Studying while you have young children can be done! It just requires some organisation and routine. Depending on how young your children are, I recommend using child care two days per week. These will become your study days. If money is a problem or your child/ren are too young to attend child care, focus on their sleep times to get your study done.

First, get yourself a diary. Schedule in all family events, extracurricular activities and assignment due dates. Work out the regular days you can do study and write ‘study’ on those days. Aim to set aside two full days.

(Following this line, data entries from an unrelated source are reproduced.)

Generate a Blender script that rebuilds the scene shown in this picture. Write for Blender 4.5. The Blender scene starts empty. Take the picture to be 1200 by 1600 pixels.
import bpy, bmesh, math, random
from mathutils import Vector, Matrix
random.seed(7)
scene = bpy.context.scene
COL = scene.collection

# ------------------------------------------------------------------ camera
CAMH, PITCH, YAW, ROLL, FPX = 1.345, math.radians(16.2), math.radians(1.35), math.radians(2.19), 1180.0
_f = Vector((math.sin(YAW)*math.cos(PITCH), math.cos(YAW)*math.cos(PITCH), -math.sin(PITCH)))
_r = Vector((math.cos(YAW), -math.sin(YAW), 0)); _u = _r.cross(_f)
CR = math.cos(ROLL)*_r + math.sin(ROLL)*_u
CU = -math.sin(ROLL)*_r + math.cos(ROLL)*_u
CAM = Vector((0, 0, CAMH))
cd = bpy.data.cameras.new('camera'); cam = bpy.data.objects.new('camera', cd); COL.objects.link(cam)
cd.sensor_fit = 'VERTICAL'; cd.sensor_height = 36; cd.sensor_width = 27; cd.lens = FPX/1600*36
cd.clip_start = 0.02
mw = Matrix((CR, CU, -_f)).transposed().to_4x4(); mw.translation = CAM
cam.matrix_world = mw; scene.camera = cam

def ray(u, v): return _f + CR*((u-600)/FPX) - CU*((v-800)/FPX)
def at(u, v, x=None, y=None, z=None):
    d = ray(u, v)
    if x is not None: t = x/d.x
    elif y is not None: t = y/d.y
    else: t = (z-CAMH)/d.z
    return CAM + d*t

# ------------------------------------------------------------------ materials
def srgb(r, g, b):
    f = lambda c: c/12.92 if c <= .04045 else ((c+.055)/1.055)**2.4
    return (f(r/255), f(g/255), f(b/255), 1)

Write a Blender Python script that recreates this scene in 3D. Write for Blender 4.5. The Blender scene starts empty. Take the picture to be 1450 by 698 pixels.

From your unit information and study schedule provided by your tertiary institution you will see what is required for the first week. So, if it is article XYZ and chapter 1 and 2 of your text for unit EDNE then write that down under your first ‘study’ day. As you complete your study, tick off what you achieve. If you don’t get it done the first day transfer the work to your next study day.

Work study in around your life. Print off and read articles before you go to bed, take your text book to the hairdresser or when you take your child to their gymnastics class. That’s an extra hour of work you can tick off your study schedule that week! Look for opportunities to do a little bit of extra study.

If you have an assignment due or an examination coming up, ensure you have organised time without your children so you can get the assignment polished and your pre-prepared to sit your examination – even if it is online you will need peace and quiet!

There will be days that you will think ‘this is all too hard’ but think about the final outcome and what that will provide for you and your family. Reward yourself when you finish an assignment or you have done extra study and take regular break to walk the dog or do something one on one with your child. Keep yourself motivated because you can do this!